### [What you need to do]
Find the lines below that contain the string "continues". Copy each one.

(Records from a dataset)
==================================================

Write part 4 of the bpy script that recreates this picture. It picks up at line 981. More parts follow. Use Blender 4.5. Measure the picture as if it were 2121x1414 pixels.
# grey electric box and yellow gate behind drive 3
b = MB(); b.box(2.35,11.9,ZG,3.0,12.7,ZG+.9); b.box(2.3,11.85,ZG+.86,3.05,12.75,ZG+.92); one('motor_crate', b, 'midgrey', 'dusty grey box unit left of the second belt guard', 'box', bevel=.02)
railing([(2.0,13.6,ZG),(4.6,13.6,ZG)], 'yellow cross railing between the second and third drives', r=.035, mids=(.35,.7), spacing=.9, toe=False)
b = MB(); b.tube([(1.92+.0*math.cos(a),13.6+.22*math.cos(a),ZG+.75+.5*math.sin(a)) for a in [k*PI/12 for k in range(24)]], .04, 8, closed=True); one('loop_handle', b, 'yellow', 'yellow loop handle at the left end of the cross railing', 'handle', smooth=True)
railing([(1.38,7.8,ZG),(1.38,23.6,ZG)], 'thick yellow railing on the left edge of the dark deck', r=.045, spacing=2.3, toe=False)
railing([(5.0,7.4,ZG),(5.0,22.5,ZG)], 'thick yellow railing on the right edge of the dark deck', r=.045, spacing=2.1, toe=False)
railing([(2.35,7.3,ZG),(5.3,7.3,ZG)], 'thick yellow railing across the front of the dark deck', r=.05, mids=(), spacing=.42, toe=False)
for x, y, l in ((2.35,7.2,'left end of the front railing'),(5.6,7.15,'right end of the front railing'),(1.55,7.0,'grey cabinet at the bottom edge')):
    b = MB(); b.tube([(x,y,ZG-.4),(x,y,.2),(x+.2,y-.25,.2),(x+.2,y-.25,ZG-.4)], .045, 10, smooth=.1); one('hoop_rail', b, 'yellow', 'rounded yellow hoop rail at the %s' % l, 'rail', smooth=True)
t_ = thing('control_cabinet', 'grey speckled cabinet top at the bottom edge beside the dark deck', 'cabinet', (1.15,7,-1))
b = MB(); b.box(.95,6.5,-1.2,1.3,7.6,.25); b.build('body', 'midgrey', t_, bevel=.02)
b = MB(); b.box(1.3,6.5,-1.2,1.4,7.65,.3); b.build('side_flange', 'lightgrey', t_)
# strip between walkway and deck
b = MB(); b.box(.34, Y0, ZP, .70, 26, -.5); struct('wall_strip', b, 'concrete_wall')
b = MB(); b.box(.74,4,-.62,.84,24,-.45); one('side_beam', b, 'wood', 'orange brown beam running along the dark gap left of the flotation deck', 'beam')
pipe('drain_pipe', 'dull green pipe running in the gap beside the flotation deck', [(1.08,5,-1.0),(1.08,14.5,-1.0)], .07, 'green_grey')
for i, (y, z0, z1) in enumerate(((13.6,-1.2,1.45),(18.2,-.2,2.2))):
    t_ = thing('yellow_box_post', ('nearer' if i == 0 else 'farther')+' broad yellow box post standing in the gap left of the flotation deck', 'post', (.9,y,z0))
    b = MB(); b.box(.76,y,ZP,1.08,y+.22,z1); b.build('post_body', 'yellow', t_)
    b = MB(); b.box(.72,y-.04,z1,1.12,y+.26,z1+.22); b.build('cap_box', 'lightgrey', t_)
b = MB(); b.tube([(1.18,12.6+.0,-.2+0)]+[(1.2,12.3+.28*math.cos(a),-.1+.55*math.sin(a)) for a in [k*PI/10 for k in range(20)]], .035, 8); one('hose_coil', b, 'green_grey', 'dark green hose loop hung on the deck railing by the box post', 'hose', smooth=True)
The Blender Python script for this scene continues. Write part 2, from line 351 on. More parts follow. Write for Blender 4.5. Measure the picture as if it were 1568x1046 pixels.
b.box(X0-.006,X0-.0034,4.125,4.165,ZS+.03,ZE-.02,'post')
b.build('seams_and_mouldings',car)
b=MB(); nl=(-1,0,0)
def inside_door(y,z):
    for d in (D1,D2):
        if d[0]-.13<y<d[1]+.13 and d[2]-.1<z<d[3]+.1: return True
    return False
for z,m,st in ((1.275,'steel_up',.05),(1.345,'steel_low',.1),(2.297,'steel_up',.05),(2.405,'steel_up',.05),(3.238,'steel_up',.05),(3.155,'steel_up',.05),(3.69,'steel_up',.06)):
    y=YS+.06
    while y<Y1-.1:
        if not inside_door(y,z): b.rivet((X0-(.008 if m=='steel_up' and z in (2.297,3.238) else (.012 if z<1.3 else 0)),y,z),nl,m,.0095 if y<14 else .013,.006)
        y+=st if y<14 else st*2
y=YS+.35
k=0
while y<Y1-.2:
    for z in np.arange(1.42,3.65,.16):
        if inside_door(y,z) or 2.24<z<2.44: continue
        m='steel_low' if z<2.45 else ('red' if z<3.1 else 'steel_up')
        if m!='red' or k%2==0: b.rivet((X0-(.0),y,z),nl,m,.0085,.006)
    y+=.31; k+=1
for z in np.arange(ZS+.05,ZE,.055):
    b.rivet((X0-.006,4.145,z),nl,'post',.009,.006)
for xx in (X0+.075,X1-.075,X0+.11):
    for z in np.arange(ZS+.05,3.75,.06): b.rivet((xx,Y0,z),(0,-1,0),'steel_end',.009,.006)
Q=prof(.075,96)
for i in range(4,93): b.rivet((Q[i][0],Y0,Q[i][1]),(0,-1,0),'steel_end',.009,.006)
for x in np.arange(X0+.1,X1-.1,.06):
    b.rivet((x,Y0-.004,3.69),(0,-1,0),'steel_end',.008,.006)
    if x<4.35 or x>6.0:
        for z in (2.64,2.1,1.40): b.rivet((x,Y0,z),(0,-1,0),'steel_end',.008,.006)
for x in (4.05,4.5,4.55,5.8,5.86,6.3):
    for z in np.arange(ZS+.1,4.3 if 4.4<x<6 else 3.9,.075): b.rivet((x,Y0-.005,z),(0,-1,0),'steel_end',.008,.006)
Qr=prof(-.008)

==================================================

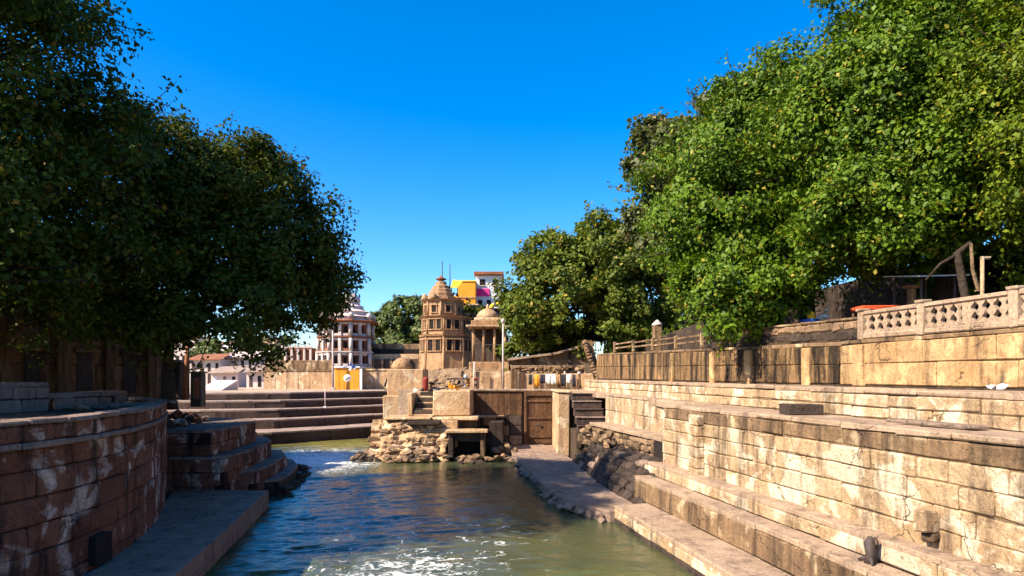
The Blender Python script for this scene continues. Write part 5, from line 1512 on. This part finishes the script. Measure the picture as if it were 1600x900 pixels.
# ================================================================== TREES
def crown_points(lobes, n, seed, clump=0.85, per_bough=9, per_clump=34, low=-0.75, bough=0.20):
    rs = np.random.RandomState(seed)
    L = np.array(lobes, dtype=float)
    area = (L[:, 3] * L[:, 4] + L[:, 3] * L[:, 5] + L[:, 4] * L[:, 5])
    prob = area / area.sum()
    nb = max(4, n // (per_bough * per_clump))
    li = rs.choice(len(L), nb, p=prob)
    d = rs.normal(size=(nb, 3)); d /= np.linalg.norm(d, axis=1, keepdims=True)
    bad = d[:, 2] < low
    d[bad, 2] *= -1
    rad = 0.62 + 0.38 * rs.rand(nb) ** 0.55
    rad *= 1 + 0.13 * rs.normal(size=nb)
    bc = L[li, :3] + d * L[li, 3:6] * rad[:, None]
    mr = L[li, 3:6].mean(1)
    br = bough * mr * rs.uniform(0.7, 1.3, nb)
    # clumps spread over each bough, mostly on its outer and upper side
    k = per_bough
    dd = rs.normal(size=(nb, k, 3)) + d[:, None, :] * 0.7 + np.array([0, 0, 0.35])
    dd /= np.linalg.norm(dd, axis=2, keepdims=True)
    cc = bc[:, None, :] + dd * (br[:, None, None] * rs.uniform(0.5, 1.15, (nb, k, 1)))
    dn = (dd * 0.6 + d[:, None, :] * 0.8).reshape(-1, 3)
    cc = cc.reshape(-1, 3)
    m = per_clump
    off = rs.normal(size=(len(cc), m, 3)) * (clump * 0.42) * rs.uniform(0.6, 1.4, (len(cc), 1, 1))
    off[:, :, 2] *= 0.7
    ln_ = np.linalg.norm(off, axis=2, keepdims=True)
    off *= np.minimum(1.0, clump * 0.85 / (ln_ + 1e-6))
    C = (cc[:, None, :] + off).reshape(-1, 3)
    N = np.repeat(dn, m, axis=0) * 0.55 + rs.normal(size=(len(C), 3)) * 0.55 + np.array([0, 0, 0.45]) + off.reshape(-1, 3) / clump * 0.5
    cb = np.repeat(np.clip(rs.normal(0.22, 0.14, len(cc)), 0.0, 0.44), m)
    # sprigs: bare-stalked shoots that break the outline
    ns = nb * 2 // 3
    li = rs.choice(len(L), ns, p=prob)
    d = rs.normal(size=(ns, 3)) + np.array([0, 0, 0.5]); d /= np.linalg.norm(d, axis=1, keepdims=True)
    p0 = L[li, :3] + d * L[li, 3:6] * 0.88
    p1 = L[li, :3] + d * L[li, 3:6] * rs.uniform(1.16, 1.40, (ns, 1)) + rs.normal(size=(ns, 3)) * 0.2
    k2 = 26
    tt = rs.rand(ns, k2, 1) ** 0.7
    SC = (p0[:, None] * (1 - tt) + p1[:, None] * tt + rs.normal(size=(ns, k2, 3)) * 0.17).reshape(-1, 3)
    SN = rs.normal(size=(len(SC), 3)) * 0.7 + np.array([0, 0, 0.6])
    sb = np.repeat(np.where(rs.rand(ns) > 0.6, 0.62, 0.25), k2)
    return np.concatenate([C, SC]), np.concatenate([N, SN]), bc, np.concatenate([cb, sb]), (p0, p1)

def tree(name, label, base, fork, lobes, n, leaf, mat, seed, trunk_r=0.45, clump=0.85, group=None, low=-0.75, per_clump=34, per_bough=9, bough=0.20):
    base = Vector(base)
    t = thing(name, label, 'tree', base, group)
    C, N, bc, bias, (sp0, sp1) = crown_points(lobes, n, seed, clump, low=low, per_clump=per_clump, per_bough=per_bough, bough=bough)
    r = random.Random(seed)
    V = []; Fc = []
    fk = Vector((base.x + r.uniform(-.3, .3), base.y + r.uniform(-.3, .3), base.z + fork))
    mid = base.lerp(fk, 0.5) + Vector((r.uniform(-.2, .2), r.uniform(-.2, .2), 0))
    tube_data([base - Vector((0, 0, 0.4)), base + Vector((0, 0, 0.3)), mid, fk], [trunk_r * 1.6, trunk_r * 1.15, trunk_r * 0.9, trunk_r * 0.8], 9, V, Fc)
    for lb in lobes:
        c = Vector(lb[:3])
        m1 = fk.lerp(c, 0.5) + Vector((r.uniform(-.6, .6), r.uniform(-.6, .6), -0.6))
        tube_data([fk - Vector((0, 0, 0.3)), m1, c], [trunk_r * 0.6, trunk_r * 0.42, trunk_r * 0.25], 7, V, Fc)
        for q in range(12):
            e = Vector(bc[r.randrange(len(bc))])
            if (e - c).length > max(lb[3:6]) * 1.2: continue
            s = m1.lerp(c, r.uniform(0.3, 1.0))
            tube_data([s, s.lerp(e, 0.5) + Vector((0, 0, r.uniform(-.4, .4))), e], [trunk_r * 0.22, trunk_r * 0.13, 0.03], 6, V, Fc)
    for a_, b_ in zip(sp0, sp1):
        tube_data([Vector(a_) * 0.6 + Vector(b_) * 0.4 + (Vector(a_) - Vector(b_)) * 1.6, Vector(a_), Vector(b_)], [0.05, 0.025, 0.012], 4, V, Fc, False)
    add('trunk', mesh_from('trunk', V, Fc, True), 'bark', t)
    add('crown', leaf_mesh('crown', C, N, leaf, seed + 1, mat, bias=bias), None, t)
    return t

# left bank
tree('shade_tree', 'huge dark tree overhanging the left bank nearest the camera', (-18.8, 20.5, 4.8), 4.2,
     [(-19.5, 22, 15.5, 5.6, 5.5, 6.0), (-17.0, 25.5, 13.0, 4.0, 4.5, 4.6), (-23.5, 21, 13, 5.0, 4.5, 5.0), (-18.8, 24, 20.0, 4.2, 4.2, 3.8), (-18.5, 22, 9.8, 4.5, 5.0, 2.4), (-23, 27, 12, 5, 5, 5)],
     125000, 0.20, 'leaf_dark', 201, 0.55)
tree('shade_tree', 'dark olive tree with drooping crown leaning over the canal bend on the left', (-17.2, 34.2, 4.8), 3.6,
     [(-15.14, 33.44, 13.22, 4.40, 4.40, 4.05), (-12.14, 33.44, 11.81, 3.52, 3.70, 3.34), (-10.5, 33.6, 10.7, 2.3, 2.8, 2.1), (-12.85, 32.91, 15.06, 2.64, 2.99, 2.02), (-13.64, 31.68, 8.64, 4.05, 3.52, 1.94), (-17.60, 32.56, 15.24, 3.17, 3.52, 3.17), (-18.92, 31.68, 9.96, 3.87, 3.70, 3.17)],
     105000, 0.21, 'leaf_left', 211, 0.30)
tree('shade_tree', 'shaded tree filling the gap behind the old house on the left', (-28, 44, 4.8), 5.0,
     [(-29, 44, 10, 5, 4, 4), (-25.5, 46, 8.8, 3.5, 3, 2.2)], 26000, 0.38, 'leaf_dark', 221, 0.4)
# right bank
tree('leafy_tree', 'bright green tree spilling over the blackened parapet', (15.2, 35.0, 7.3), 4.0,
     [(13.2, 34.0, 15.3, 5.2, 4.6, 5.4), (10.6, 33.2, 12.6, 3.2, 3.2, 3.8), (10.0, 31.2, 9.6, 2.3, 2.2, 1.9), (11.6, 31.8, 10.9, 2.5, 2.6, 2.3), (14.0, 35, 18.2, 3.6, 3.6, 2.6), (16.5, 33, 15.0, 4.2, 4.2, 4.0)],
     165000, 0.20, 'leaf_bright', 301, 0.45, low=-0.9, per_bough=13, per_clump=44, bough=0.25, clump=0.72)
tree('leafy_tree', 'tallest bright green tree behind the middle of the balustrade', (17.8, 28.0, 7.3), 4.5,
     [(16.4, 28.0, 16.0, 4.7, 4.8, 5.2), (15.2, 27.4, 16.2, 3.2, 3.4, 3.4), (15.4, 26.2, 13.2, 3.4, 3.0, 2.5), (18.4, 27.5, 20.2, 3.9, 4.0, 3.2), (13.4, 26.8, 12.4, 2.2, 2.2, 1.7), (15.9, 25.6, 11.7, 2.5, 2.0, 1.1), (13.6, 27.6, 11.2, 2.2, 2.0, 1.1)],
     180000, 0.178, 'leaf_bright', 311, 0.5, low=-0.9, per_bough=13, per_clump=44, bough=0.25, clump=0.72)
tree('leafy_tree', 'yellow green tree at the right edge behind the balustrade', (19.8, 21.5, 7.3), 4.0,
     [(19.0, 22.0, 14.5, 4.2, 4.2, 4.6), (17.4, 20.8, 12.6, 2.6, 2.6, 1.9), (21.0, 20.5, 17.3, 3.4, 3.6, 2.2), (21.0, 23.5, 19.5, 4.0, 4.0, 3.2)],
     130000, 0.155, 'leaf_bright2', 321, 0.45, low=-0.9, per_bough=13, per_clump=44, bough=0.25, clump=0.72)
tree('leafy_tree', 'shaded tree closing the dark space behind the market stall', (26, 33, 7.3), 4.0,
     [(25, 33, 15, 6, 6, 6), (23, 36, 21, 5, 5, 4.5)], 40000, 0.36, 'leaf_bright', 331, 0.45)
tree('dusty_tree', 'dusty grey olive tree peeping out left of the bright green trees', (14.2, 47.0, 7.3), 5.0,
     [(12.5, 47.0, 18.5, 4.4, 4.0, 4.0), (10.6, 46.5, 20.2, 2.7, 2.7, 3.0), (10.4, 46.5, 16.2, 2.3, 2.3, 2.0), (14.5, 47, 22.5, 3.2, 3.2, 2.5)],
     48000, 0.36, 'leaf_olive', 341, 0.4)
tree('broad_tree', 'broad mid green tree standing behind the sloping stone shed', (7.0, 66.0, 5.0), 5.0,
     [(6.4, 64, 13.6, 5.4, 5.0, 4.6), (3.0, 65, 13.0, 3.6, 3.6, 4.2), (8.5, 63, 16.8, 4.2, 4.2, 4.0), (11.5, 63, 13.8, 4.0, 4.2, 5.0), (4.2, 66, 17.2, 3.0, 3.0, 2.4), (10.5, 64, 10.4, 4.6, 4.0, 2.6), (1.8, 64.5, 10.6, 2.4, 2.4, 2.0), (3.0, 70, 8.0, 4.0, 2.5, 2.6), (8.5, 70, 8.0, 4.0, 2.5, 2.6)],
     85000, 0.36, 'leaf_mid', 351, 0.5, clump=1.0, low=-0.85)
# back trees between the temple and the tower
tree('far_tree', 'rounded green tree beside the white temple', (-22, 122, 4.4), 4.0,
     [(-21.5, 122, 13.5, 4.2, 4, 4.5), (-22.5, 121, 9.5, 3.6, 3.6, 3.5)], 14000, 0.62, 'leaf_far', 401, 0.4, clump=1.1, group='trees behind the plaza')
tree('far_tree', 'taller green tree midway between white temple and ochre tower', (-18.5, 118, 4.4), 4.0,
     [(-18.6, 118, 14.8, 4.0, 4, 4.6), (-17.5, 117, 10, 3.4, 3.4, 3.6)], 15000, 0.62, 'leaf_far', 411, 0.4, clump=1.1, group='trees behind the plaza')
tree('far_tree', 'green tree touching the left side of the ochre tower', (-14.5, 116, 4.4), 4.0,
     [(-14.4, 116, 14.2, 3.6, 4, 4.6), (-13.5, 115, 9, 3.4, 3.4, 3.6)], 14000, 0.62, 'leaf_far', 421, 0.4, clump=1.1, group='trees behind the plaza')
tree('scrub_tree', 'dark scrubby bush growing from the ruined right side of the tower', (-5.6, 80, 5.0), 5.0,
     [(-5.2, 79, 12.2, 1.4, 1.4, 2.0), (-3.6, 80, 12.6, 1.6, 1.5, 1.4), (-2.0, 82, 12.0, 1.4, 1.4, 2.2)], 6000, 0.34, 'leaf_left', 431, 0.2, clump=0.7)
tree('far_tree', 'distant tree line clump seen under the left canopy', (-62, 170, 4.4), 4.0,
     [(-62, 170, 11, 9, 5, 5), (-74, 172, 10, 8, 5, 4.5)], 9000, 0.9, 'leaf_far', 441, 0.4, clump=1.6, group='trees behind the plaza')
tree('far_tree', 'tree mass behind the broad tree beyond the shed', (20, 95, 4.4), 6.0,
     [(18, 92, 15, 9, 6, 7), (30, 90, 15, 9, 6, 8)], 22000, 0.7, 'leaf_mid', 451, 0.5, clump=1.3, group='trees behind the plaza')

==================================================

### [Exercise result]
The Blender Python script for this scene continues. Write part 2, from line 351 on. More parts follow. Write for Blender 4.5. Measure the picture as if it were 1568x1046 pixels.
The Blender Python script for this scene continues. Write part 5, from line 1512 on. This part finishes the script. Measure the picture as if it were 1600x900 pixels.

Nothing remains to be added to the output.